El libreto moderno, concebido para destrozar los valores, necesita ser transformado por uno que nos induzca a la libertad responsable, el respeto y la maravillosa esencia de la tradición, añeja en la sabiduría de la convivencia.
La excesiva fertilidad intelectual, después de la globalización, en lugar de ser benéfica, ha sido destructora de los valores humanos, de la exquisita dimensión que tenía la dignidad en la historia de la humanidad.
¿Qué vamos a hacer?
Los exagerados niveles de especialización, en todo, han agravado la excluyente carga de diferencias entre idealistas y modernistas.
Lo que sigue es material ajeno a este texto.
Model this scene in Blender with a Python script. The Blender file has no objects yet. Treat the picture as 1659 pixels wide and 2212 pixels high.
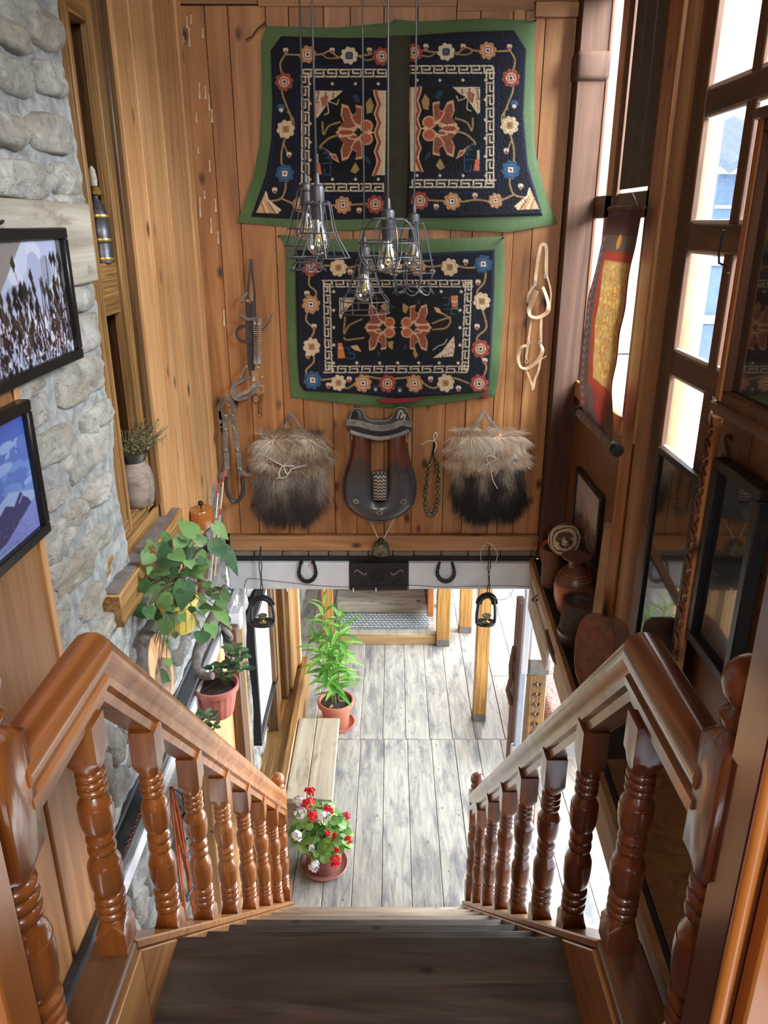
import bpy, bmesh, math, random
import numpy as np
from mathutils import Vector, Matrix, noise
from math import sin, cos, pi, radians, sqrt, atan2
random.seed(7)
SC = bpy.context.scene
COL = SC.collection

# ------------------------------------------------------------------ camera
FPX, PITCH = 1660.0, radians(20.66)
cam_d = bpy.data.cameras.new('camera')
cam_d.sensor_fit = 'HORIZONTAL'; cam_d.sensor_width = 36.0
cam_d.lens = FPX / 1659.0 * 36.0
cam_d.clip_start = 0.02; cam_d.clip_end = 200
cam = bpy.data.objects.new('camera', cam_d); COL.objects.link(cam)
cam.location = (0, 0, 0); cam.rotation_euler = (pi/2 - PITCH, 0, 0)
SC.camera = cam

def ray(u, v):
    x = (u-829.5)/FPX; y = -(v-1106)/FPX
    return Vector((x, cos(PITCH)+y*sin(PITCH), -sin(PITCH)+y*cos(PITCH)))
def onX(u, v, X): r = ray(u, v); return r*(X/r.x)
def onY(u, v, Y): r = ray(u, v); return r*(Y/r.y)
def onZ(u, v, Z): r = ray(u, v); return r*(Z/r.z)
def proj(p):
    d = p[1]*cos(PITCH)-p[2]*sin(PITCH); h = p[1]*sin(PITCH)+p[2]*cos(PITCH)
    return 829.5+FPX*p[0]/d, 1106-FPX*h/d

# ------------------------------------------------------------------ world, lights, exposure
world = bpy.data.worlds.new('overcast_sky'); SC.world = world; world.use_nodes = True
wn = world.node_tree; wn.nodes.clear()
wo = wn.nodes.new('ShaderNodeOutputWorld'); wb = wn.nodes.new('ShaderNodeBackground')
wb.inputs[0].default_value = (0.86, 0.93, 1.0, 1); wb.inputs[1].default_value = 1.9
wn.links.new(wb.outputs[0], wo.inputs[0])

def area(name, loc, target, sx, sy, power, col=(1, 1, 1)):
    l = bpy.data.lights.new(name, 'AREA'); l.shape = 'RECTANGLE'; l.size = sx; l.size_y = sy
    l.energy = power; l.color = col
    o = bpy.data.objects.new(name, l); COL.objects.link(o); o.location = loc
    o.rotation_euler = (Vector(target)-Vector(loc)).to_track_quat('-Z', 'Y').to_euler()
    return o
area('window_daylight', (3.4, 1.3, 2.4), (-0.8, 2.5, -0.5), 3.2, 3.0, 1350, (0.88, 0.94, 1.0))
area('upper_room_daylight', (0.45, -1.3, 0.95), (-0.7, 2.4, -1.2), 1.2, 0.7, 46, (1.0, 0.97, 0.93))
area('lower_room_daylight', (3.4, 5.0, -2.5), (0.0, 4.6, -3.8), 4.5, 1.6, 400, (0.90, 0.95, 1.0))
area('lower_far_daylight', (2.6, 8.6, -2.3), (0.2, 6.4, -3.9), 2.2, 1.2, 150, (0.95, 0.98, 1.0))

SC.view_settings.view_transform = 'Standard'; SC.view_settings.look = 'None'
SC.view_settings.gamma = 1.0; SC.view_settings.use_curve_mapping = False
SC.view_settings.exposure = 0.75
SC.cycles.max_bounces = 8; SC.cycles.diffuse_bounces = 4; SC.cycles.glossy_bounces = 3
SC.cycles.transmission_bounces = 6; SC.cycles.transparent_max_bounces = 12
SC.cycles.sample_clamp_indirect = 6.0
SC.cycles.caustics_reflective = False; SC.cycles.caustics_refractive = False

# ------------------------------------------------------------------ colour + materials
def L(c, g=1.0):
    out = []
    for x in c[:3]:
        x = min(255, x*g)/255.0
        out.append(x/12.92 if x <= 0.04045 else ((x+0.055)/1.055)**2.4)
    return (out[0], out[1], out[2], 1.0)

class NT:
    def __init__(s, name):
        s.m = bpy.data.materials.new(name); s.m.use_nodes = True
        s.t = s.m.node_tree; s.t.nodes.clear()
        s.out = s.t.nodes.new('ShaderNodeOutputMaterial')
    def n(s, kind, **kw):
        nd = s.t.nodes.new('ShaderNode'+kind)
        for k, v in kw.items(): setattr(nd, k, v)
        return nd
    def l(s, a, b): s.t.links.new(a, b)
    def val(s, sock, v):
        if hasattr(v, 'is_output') or isinstance(v, bpy.types.NodeSocket): s.l(v, sock)
        else: sock.default_value = v
    def math(s, op, a, b=None, c=None):
        nd = s.n('Math', operation=op); s.val(nd.inputs[0], a)
        if b is not None: s.val(nd.inputs[1], b)
        if c is not None: s.val(nd.inputs[2], c)
        return nd.outputs[0]
    def mix(s, f, a, b, mode='MIX'):
        nd = s.n('Mix', data_type='RGBA', blend_type=mode)
        s.val(nd.inputs[0], f); s.val(nd.inputs[6], a); s.val(nd.inputs[7], b)
        return nd.outputs[2]
    def ramp(s, f, stops, interp='LINEAR'):
        nd = s.n('ValToRGB'); nd.color_ramp.interpolation = interp
        e = nd.color_ramp.elements
        while len(e) < len(stops): e.new(0.5)
        for i, (p, c) in enumerate(stops):
            e[i].position = p; e[i].color = c if len(c) == 4 else (*c, 1)
        s.val(nd.inputs[0], f); return nd.outputs[0]
    def noise(s, vec, scale, detail=3, dist=0, rough=0.55):
        nd = s.n('TexNoise'); s.l(vec, nd.inputs['Vector'])
        nd.inputs['Scale'].default_value = scale; nd.inputs['Detail'].default_value = detail
        nd.inputs['Distortion'].default_value = dist; nd.inputs['Roughness'].default_value = rough
        return nd.outputs[0]
    def coords(s, shift=True):
        tc = s.n('TexCoord').outputs['Object']
        if not shift: return tc
        oi = s.n('ObjectInfo')
        a = s.n('VectorMath', operation='SCALE'); a.inputs[0].default_value = (13.7, 7.3, 5.9); s.l(oi.outputs['Random'], a.inputs[3])
        b = s.n('VectorMath', operation='ADD'); s.l(tc, b.inputs[0]); s.l(a.outputs[0], b.inputs[1])
        return b.outputs[0]
    def scale(s, vec, sc):
        m = s.n('VectorMath', operation='MULTIPLY'); s.l(vec, m.inputs[0]); m.inputs[1].default_value = sc
        return m.outputs[0]
    def bsdf(s, color, rough=0.5, metal=0.0, coat=0.0, bump=None, bs=0.2, bd=0.01, **kw):
        b = s.n('BsdfPrincipled'); s.val(b.inputs['Base Color'], color); s.val(b.inputs['Roughness'], rough)
        s.val(b.inputs['Metallic'], metal); b.inputs['Coat Weight'].default_value = coat
        b.inputs['Coat Roughness'].default_value = 0.12
        for k, v in kw.items(): s.val(b.inputs[k.replace('_', ' ')], v)
        if bump is not None:
            bn = s.n('Bump'); bn.inputs['Strength'].default_value = bs; bn.inputs['Distance'].default_value = bd
            s.l(bump, bn.inputs['Height']); s.l(bn.outputs[0], b.inputs['Normal'])
        s.l(b.outputs[0], s.out.inputs[0]); return b

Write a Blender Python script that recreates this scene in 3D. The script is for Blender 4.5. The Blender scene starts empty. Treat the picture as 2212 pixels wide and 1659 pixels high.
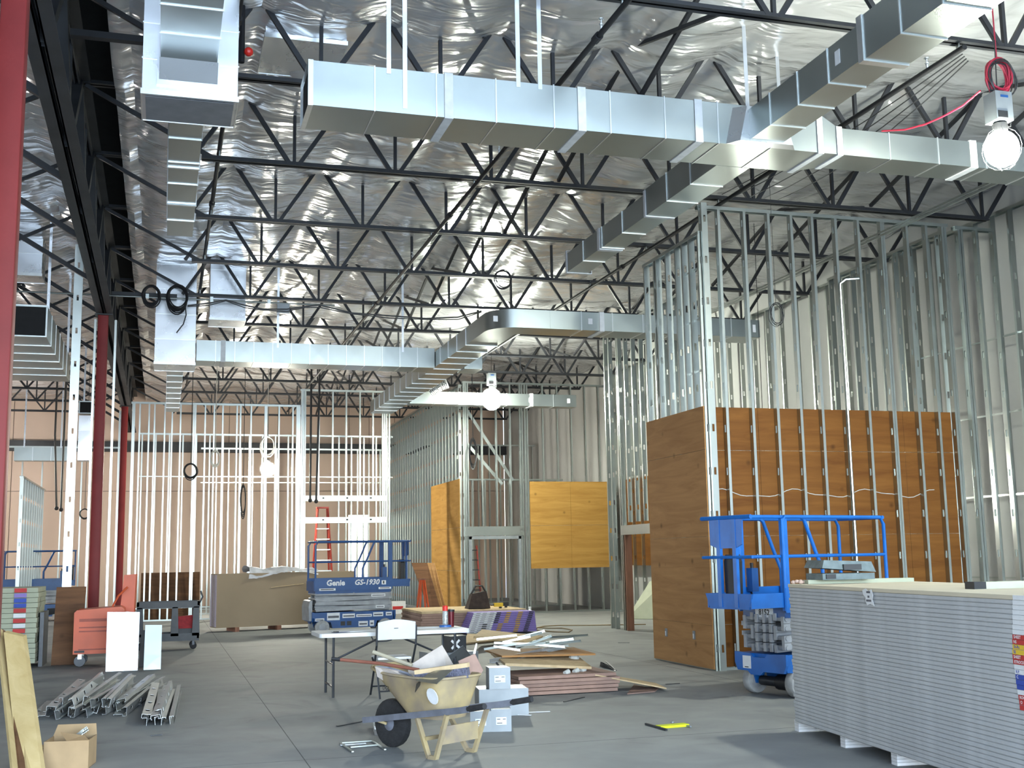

Y es claro que, aquellos, somos minoría; ante todo, priman ahora las formas de la tecnología.
Quienes admitimos la realidad, pero no sucumbimos ante ella, tenemos derecho a las ilusiones, aunque la evidencia sea cruel en las demostraciones de deshumanización, de puertas cerradas a la comprensión, de predominio de los intereses individuales sobre los colectivos y de la agonía del romanticismo que diluye sus huellas en la añoranza de la bondad.
De alguna manera el péndulo del supuesto progreso va y viene, yendo más que viniendo, estremeciendo la brecha entre quienes hacen y quienes piensan, contradiciendo las formas de la reconciliación y dibujando la rivalidad que existe entre las generaciones.
Lo cierto es que debemos educar la sociedad, así suene a utopía y que, alguien, debe comenzar, así sea desde el extremo de las minorías, reforzando las estructuras espirituales, el estudio, la intuición, la fe, los modelos de vida que interactúen en favor de la armonía universal.